◆ Instruction: The lines to reproduce run from the first one through the line containing "b.build('conduit', M['steelwhite'], hw)". Reproduce them exactly.
[start of Collected data]
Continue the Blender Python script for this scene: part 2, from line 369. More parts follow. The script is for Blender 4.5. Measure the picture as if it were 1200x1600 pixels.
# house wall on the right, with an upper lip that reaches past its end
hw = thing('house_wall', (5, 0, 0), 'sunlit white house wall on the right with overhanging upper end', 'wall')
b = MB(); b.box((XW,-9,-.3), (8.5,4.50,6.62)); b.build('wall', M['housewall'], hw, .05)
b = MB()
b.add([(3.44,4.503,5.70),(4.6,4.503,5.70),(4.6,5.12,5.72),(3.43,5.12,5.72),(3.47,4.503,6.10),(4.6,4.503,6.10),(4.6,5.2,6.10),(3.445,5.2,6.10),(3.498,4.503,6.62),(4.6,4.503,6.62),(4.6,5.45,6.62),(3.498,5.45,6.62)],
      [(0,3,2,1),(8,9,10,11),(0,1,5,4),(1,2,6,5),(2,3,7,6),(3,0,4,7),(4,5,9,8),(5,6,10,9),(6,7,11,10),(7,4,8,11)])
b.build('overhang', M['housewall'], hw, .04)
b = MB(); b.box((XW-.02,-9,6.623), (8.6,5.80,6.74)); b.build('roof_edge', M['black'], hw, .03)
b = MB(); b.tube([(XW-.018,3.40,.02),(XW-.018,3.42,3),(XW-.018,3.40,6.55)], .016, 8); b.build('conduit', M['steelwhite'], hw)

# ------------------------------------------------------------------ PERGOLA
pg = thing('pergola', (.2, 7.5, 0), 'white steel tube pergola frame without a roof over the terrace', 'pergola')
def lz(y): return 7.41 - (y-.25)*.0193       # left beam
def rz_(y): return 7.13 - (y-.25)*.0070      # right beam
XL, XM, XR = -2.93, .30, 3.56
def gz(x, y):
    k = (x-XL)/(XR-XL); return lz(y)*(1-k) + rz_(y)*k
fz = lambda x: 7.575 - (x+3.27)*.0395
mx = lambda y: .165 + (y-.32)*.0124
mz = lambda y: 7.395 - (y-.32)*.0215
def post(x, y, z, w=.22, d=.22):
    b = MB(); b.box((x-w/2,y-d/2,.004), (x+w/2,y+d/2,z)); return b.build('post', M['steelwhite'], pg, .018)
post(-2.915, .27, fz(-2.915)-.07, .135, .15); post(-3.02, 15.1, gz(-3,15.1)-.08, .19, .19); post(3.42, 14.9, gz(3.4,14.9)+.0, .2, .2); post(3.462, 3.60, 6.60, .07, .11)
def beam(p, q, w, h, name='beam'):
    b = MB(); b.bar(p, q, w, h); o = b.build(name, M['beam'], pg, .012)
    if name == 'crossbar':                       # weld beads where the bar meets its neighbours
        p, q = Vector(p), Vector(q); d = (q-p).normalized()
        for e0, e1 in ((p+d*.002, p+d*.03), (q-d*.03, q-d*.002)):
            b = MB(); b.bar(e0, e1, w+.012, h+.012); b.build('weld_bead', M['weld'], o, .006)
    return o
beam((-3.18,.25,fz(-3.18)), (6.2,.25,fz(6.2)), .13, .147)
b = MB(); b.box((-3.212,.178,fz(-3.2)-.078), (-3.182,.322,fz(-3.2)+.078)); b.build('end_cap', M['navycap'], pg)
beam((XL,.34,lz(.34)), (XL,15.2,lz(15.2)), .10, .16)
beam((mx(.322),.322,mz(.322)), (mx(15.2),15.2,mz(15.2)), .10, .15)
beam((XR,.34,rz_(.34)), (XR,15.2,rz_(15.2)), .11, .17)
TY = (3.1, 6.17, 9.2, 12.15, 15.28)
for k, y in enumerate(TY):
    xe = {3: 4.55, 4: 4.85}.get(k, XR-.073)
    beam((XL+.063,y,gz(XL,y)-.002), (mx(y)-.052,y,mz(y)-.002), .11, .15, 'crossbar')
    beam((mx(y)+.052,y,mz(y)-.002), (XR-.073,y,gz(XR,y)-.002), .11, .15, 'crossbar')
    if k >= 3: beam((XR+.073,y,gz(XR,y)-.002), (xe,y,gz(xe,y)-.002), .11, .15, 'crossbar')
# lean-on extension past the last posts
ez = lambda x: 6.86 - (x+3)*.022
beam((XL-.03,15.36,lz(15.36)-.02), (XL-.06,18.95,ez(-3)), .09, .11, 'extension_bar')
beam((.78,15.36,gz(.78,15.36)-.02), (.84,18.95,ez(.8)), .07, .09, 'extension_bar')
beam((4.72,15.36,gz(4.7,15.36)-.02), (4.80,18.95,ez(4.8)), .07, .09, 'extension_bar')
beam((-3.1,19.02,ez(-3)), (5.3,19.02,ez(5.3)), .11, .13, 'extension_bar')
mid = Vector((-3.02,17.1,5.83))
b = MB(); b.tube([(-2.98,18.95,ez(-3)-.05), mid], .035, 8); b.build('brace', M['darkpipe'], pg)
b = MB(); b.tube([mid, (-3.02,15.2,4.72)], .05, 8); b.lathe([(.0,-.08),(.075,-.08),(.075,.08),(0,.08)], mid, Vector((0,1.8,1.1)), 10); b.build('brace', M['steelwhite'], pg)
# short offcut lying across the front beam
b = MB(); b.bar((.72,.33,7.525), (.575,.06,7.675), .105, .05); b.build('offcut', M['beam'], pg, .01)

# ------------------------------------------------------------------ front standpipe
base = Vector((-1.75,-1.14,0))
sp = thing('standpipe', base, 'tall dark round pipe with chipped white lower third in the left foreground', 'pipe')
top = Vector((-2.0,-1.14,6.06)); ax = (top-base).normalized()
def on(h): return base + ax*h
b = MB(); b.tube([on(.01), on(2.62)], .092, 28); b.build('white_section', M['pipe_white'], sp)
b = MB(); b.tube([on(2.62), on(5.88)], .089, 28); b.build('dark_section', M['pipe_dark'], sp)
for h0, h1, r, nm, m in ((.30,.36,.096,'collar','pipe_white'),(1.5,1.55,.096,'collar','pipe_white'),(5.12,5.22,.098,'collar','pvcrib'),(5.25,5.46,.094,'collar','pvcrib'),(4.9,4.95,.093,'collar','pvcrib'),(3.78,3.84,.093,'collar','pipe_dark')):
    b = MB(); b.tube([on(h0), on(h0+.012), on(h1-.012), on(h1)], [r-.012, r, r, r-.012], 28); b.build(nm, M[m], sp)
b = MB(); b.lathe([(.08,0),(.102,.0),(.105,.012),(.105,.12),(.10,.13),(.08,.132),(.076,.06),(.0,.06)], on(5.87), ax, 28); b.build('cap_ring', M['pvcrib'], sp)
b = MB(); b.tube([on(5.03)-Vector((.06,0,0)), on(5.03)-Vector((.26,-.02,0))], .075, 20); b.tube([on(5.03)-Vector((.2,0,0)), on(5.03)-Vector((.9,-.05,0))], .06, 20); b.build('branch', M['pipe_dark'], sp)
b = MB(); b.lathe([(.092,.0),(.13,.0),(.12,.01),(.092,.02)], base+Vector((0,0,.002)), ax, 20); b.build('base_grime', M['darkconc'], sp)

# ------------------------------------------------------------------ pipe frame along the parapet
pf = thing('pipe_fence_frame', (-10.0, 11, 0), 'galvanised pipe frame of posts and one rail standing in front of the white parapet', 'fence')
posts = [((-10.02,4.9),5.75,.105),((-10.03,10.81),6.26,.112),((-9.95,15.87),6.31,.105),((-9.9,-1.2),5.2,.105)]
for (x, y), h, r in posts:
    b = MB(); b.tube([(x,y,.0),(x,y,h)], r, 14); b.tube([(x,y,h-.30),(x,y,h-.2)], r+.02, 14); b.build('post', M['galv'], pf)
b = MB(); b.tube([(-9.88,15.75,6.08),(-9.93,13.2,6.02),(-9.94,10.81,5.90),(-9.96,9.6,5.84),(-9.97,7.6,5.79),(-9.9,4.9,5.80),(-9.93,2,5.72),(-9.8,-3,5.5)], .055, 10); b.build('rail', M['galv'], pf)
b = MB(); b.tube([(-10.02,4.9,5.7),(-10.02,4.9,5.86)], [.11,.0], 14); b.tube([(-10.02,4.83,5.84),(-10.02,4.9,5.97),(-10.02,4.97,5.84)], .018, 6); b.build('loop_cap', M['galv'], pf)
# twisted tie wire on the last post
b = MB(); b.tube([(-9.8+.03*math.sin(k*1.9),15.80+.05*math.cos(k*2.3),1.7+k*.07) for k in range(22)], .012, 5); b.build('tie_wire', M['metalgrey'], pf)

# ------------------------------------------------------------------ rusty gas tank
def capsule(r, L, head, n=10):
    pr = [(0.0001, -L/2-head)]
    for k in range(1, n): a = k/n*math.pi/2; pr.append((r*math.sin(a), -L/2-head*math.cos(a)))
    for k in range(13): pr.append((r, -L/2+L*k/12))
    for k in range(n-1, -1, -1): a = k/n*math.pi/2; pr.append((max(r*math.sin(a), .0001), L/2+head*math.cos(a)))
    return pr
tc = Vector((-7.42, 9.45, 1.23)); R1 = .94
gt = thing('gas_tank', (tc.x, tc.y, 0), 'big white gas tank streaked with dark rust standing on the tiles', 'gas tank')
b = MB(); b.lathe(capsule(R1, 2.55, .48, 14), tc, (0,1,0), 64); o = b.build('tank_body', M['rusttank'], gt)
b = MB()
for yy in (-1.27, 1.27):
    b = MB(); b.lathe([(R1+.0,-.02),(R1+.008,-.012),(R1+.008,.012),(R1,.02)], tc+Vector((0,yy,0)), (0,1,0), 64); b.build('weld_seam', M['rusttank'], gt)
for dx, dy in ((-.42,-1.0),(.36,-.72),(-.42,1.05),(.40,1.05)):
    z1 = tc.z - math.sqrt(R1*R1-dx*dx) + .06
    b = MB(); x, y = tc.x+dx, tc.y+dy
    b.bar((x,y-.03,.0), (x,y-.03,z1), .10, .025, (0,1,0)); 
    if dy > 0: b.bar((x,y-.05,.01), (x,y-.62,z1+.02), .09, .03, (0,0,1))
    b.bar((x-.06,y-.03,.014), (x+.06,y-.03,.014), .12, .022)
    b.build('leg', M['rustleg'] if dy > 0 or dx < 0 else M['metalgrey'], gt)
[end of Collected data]
◆ Solution for this problem:
Continue the Blender Python script for this scene: part 2, from line 369. More parts follow. The script is for Blender 4.5. Measure the picture as if it were 1200x1600 pixels.
# house wall on the right, with an upper lip that reaches past its end
hw = thing('house_wall', (5, 0, 0), 'sunlit white house wall on the right with overhanging upper end', 'wall')
b = MB(); b.box((XW,-9,-.3), (8.5,4.50,6.62)); b.build('wall', M['housewall'], hw, .05)
b = MB()
b.add([(3.44,4.503,5.70),(4.6,4.503,5.70),(4.6,5.12,5.72),(3.43,5.12,5.72),(3.47,4.503,6.10),(4.6,4.503,6.10),(4.6,5.2,6.10),(3.445,5.2,6.10),(3.498,4.503,6.62),(4.6,4.503,6.62),(4.6,5.45,6.62),(3.498,5.45,6.62)],
      [(0,3,2,1),(8,9,10,11),(0,1,5,4),(1,2,6,5),(2,3,7,6),(3,0,4,7),(4,5,9,8),(5,6,10,9),(6,7,11,10),(7,4,8,11)])
b.build('overhang', M['housewall'], hw, .04)
b = MB(); b.box((XW-.02,-9,6.623), (8.6,5.80,6.74)); b.build('roof_edge', M['black'], hw, .03)
b = MB(); b.tube([(XW-.018,3.40,.02),(XW-.018,3.42,3),(XW-.018,3.40,6.55)], .016, 8); b.build('conduit', M['steelwhite'], hw)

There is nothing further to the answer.